History alumnus Josh Blank has written an article in the most recent issue of Historical Issues in Education. An abstract of his article is included below with the full article, “Thrifty Trustees, Curriculum Clashes, and Gender Disparities: Late Nineteenth- and Early Twentieth-Century Barriers in Education in Rural Renfrew County,” available online. One other really interesting thing to note about this most recent issue of Historical Studies in Education is that Josh Blank’s great-grandmother is the one-room schoolhouse teacher on the front cover.
ABSTRACT
As several scholars contend, there is a paucity of material on the lives of thousands of rural teachers who taught in one-room Ontario schools and helped to build late nineteenth- and early twentieth-century rural communities.
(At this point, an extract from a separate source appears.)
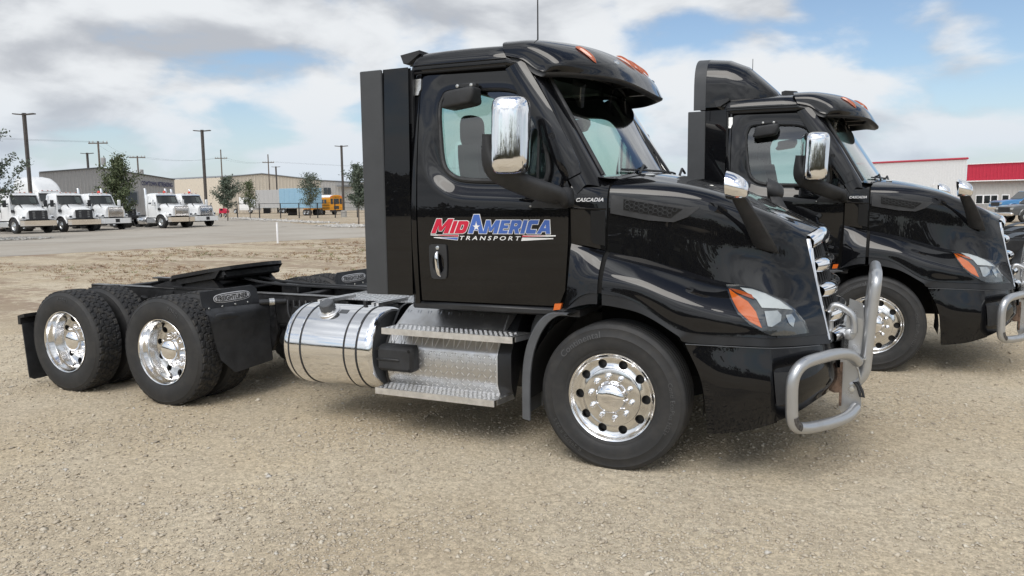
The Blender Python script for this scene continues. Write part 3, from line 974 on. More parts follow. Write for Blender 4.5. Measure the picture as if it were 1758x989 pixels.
    for k in range(28):
        t = k / 24
        z1 = 2.700 - 0.775 * t
        x1 = -0.788 + 0.472 * t
        er = (x1, -(cab_w(x1, z1) + 0.010), z1)
        ef = (-0.555 + 0.415 * t, -0.905 - 0.02 * t, 2.672 - 0.712 * t)
        mx, mz = -0.640 + 0.395 * t, 2.705 - 0.725 * t
        mid = (mx, -(cab_w(mx, mz) - 0.004), mz)
        mid2 = (mx * 0.45 + ef[0] * 0.55 + 0.012, -(abs(mid[1]) * 0.5 + 0.91 * 0.5 + 0.018), mz * 0.45 + ef[2] * 0.55)
        rowsA.append([(er[0], er[1] + 0.03, er[2])] + [er] + [tuple(p) for p in catmull([er, tuple((np.array(er) + np.array(mid)) / 2 + np.array([0.0, -0.006, 0])), mid, mid2, ef], 22)][1:])
    both("windscreen_pillar", MB().grid(rowsA), "black_paint", root, 50)
    # pillar trim that overlaps the door, ending in a tongue above the mirror base
    rowsT = []
    for k in range(25):
        t = k / 24
        z1 = 2.690 - 0.775 * t
        x1 = -0.800 + 0.462 * t
        wd = 0.125 + 0.02 * math.sin(math.pi * t) if t < 0.92 else 0.125 * (1 - (t - 0.92) / 0.08 * 0.15)
        row = []
        for q in np.linspace(0, 1, 9):
            xx = x1 + wd * q; zz = z1 + 0.055 * q
            row.append((xx, -(cab_w(xx, zz) + 0.020 + 0.010 * math.sin(math.pi * q)), zz))
        row = [(row[0][0], row[0][1] + 0.025, row[0][2])] + row + [(row[-1][0], row[-1][1] + 0.025, row[-1][2])]
        rowsT.append(row)
    both("pillar_trim", MB().grid(rowsT), "black_paint", root, 40)
    both("pillar_emblem", MB().lathe([(0.024, 0.0), (0.022, 0.004), (0.019, 0.001), (0.012, 0.001), (0.010, 0.004), (0.0, 0.004)], 20, c=(-0.435, -(cab_w(-0.435, 2.215) + 0.029), 2.215)), "dark_paint", root)
    # windscreen with its dark sun band
    def ws(s, t):
        y = -0.905 * s - 0.02 * s * t
        bul = 1 - s * s
        return (-0.555 + 0.415 * t + bul * (0.175 + 0.05 * t), y, 2.672 - 0.712 * t + 0.02 * bul * (1 - t))
    S = np.linspace(1, -1, 41)
    obj("windscreen", MB().grid([[ws(s, t) for t in np.linspace(0.0, 1.03, 20)] for s in S]), "glass", root, 180)
    obj("sun_band", MB().grid([[tuple(np.array(ws(s, t)) + np.array([0.004, 0, 0.003])) for t in np.linspace(-0.02, 0.055 + 0.085 * (1 - s * s) ** 0.5, 6)] for s in np.linspace(0.985, -0.985, 41)]), "shade_band", root, 180)
    edge = [ws(1, t) for t in np.linspace(0, 1.0, 16)]
    top = [ws(s, 0.0) for s in np.linspace(1, -1, 24)]
    sl = MB().tube(edge[::-1] + top + [(p[0], -p[1], p[2]) for p in edge], 0.017, 8)
    obj("windscreen_seal", sl, "matte_black", root)
    for (yy, s) in ((-0.62, 1), (0.18, 1)):
        b = ws(-yy / 0.905, 1.0)
        wp = MB().tube([(b[0] + 0.05, b[1] + 0.02, b[2] + 0.015), (b[0] + 0.035, b[1] + 0.18, b[2] + 0.075), (b[0] + 0.02, b[1] + 0.36, b[2] + 0.045)], 0.010, 6)
        wp.tube([tuple(np.array(ws(-(yy + q) / 0.905, 0.965)) + np.array([0.02, 0, 0.012])) for q in np.linspace(-0.12, 0.55, 9)], 0.008, 6)
        obj("wiper", wp, "matte_black", root)
    # interior: seats, dash, wheel, rear trim
    for sy in (-0.58, 0.58):
        st = MB().pillow(-0.97, sy, 1.53, 0.26, 0.26, 0.09, 0.4)
        bk = catmull([(-1.17, 1.55), (-1.22, 1.80), (-1.26, 2.02), (-1.29, 2.16), (-1.305, 2.22)], 16)
        st.grid([[(x + dx, sy + yy * (0.25 - 1.6 * max(0, z - 1.98) ** 2), z) for x, z in bk] for dx, yy in ((0, -1), (0.10, -0.8), (0.12, 0), (0.10, 0.8), (0, 1), (-0.08, 0.7), (-0.08, -0.7))], cu=True)
        st.pillow(-1.315, sy, 2.325, 0.060, 0.135, 0.125, 0.55)
        st.box(-1.2, -0.8, sy - 0.2, sy + 0.2, 1.05, 1.45, 0.03)
        obj("seat", st, "seat_cloth", root)
    dash = MB()
    prof = catmull([(-0.42, 1.40), (-0.50, 1.70), (-0.42, 1.86), (-0.30, 1.93), (-0.10, 1.945), (0.03, 1.93)], 16)
    dash.grid([[(x - 0.10 * (abs(y) / 1.0) ** 2, y, z) for x, z in prof] for y in np.linspace(-1.0, 1.0, 13)])
    obj("dashboard", dash, "interior", root, 60)
    swl = MB().tube([(-0.60 - 0.08 * math.sin(a), 0.58 + 0.21 * math.cos(a), 1.86 + 0.19 * math.sin(a)) for a in np.linspace(0, 2 * math.pi, 28)[:-1]], 0.015, 8, closed=True)
    swl.tube([(-0.60, 0.58, 1.86), (-0.42, 0.58, 1.72)], 0.03, 8)
    swl.tube([(-0.60, 0.38, 1.86), (-0.60, 0.78, 1.86)], 0.014, 6)
    obj("steering_wheel", swl, "interior", root)
    hd = MB().box(-1.50, -0.70, -0.96, 0.96, 2.775, 2.80)
    obj("headliner", hd, "interior", root)
    # visor over the windscreen
    ys = (-1.05, -0.985, -0.60, 0.0, 0.60, 0.985, 1.05)
    def vg(e, m, q, c, edge_y=None):
        n_ = [e, m, q, c, q, m, e]
        Y = edge_y or ys
        return [(p[0], Y[k], p[1]) for k, p in enumerate(n_)]
    V0 = vg((-0.800, 2.780), (-0.842, 2.882), (-0.87, 2.950), (-0.88, 2.985))
    V1 = vg((-0.680, 2.746), (-0.640, 2.868), (-0.62, 2.938), (-0.60, 2.968))
    V2 = vg((-0.575, 2.675), (-0.470, 2.795), (-0.355, 2.868), (-0.315, 2.890))
    V3 = vg((-0.520, 2.652), (-0.365, 2.705), (-0.185, 2.750), (-0.115, 2.750))
    V4 = vg((-0.500, 2.646), (-0.325, 2.643), (-0.115, 2.632), (-0.005, 2.580), (-1.04, -0.93, -0.58, 0.0, 0.58, 0.93, 1.04))
    vr = net([V0, V1, V2, V3, V4], 61, 41)
    top = MB().grid(vr)
    vis = obj("sun_visor", top, "black_paint", root, 60)
    inn = []
    for row in vr:
        n_ = len(row)
        q = [np.array(p) for p in row]
        inner = [p * np.array([1, 0.985, 1]) + np.array([-0.012 - 0.02 * (k / n_), 0, -0.028]) for k, p in enumerate(q)]
        inn.append([q[-1], q[-1] * np.array([1, 1, 1]) + np.array([-0.004, 0, -0.016])] + inner[::-1])
    obj("visor_underside", MB().grid([[tuple(p) for p in r] for r in inn]), "satin_black", vis, 60)
    for yb in (-0.5, 0.0, 0.5):
        b = MB().box(-0.46 + 0.1 * (1 - yb * yb), -0.24 + 0.1 * (1 - yb * yb), yb - 0.03, yb + 0.03, 2.66, 2.78, 0.01)
        obj("visor_bracket", b, "lamp_silver" if yb < 0 else "satin_black", vis)
    bv = BVHTree.FromPolygons([Vector(p) for p in top.v], top.f)
    for yl, xc in ((-0.78, -0.315), (-0.185, -0.205), (0.0, -0.195), (0.185, -0.205), (0.78, -0.315)):
        rows = []
        for i in range(13):
            t = i / 12 * 2 - 1
            hw = 0.020 * math.sqrt(max(0.0, 1 - abs(t) ** 3.0))
            row = []
            for q in np.linspace(-1, 1, 7):
                h = bv.ray_cast(Vector((xc + 0.078 * t, yl + hw * q, 3.5)), Vector((0, 0, -1)))
                p, nn = h[0], h[1]
                if nn.z < 0: nn = -nn
                row.append(p + nn * (0.004 + 0.020 * (1 - q * q) * (1 - t ** 4)))
            rows.append(row)
        obj("marker_lamp", MB().grid(rows), "amber_dark", vis, 60)
    # main mirrors: bright shell on a dark sweeping arm
    sh = MB()
    secs = []
    for k in range(25):
        v = 0.5 - 0.5 * math.cos(math.pi * k / 24)
        z = 1.955 + 0.485 * v
        e = max(0.04, 1 - abs(2 * v - 1) ** 9) ** 0.22
        cx, cy = -0.600 + 0.015 * v, -1.430
        ring = []
        for a in np.linspace(0, 2 * math.pi, 32, endpoint=False):
            ca, sa = math.cos(a), math.sin(a)
            px = abs(ca) ** 0.55 * (1 if ca > 0 else -1) * 0.118 * e
            py = abs(sa) ** 0.55 * (1 if sa > 0 else -1) * 0.150 * e
            if px > 0: px *= 1.1 * (1 - 0.25 * (py / 0.150) ** 2)
            rx = px * math.cos(0.35) - py * math.sin(0.35); ry = px * math.sin(0.35) + py * math.cos(0.35)
            ring.append((cx + rx, cy + ry, z))
        secs.append(ring)
    sh.grid(secs, cv=True)
    sh.f.append(tuple(range(32))[::-1]); sh.f.append(tuple(range(24 * 32, 25 * 32)))
    arm = MB()
    path = catmull([(-0.735, -1.475, 2.215), (-0.738, -1.470, 2.10), (-0.715, -1.455, 2.005), (-0.640, -1.415, 1.945), (-0.52, -1.345, 1.885), (-0.41, -1.265, 1.840), (-0.335, -1.185, 1.812), (-0.315, -1.10, 1.806)], 30)
    rows = []
    for k, p in enumerate(path):
        t = k / 29
        hgt = 0.030 + 0.038 * sstep(0.0, 0.35, t) + 0.006 * math.sin(math.pi * t)
        wid = 0.028 + 0.014 * sstep(0.05, 0.5, t)
        tn = (np.array(path[min(k + 1, 29)]) - np.array(path[max(k - 1, 0)])); tn /= np.linalg.norm(tn)
        upv = np.cross(tn, np.array([0.55, 0.83, 0.0])); upv /= np.linalg.norm(upv)
        sd = np.cross(tn, upv)
        rows.append([tuple(np.array(p) + upv * hgt * abs(math.cos(a)) ** .7 * (1 if math.cos(a) > 0 else -1) + sd * wid * abs(math.sin(a)) ** .7 * (1 if math.sin(a) > 0 else -1)) for a in np.linspace(0, 2 * math.pi, 16, endpoint=False)])
    arm.grid(rows, cv=True)
    arm.f.append(tuple(range(16))[::-1])
    # lower blade of the arm hugging the shell
    bl = MB().grid([[(-0.745 + dx * (1 - v), -1.545 + 0.01 * v + dx * 0.35, 2.235 - 0.27 * v) for dx in (0.0, 0.03 + 0.11 * v)] for v in np.linspace(0, 1, 8)])
    base = [(-0.60, 1.742), (-0.515, 1.825), (-0.42, 1.850), (-0.325, 1.868), (-0.318, 1.735)]
    bp_ = fill_patch(base, -0.42, 1.80, lambda x, z: door_y(x, z) - 0.012, n=40, m=4, edge=0.02)
    for s in (0, 1):
        f = (lambda m: m.mirror()) if s else (lambda m: m)
        ma = obj("mirror_arm", f(arm), "matte_black", root, 50)
        obj("mirror_shell", f(sh), "mirror_chrome", ma, 45)
        obj("mirror_base", f(bp_), "matte_black", ma)
        for x, z in ((-0.575, 1.752), (-0.345, 1.850), (-0.340, 1.750)):
            sc = MB().lathe([(0.007, 0), (0.006, 0.006), (0, 0.007)], 10, c=(x, door_y(x, z) - 0.012, z))
            obj("screw", f(sc), "zinc", ma)
        # look-down mirror over the side window
        ld = MB().pillow(-1.105, -1.155, 2.502, 0.122, 0.072, 0.060, 0.32, 32, 16)
        for k, q in enumerate(ld.v):
            ld.v[k] = (q[0] + (0.02 if q[2] > 2.5 else 0), q[1] + (0.05 if q[2] < 2.5 and q[1] > -1.15 else 0), q[2] + (q[0] + 1.1) * 0.12)
        ldo = obj("look_down_mirror", f(ld), "matte_black", root, 40)
        lb = MB().box(-1.15, -0.99, -1.135, -1.075, 2.572, 2.606, 0.008)
        obj("mirror_bracket", f(lb), "matte_black", ldo)
        for x in (-1.13, -1.02):
            obj("bolt", f(MB().lathe([(0.013, 0), (0.012, 0.010), (0, 0.012)], 12, c=(x, -1.135, 2.588))), "zinc", ldo)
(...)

This article enriches the discourse on Canadian schooling by closely studying the life of one rural teacher, Elizabeth (Etmanski) Shalla, and several of her descendants by giving a glimpse into the one-room schoolhouse of yesteryear.
More specifically, their first-hand experiences, as well as those of community members in western Renfrew County, sheds new light on geographical barriers to education and jurisdictional struggles between trustees and school inspectors and adds to the discourse on gender barriers and financial disparities in the struggle to obtain an, and maintain a life in, education on the rural Ontario frontier.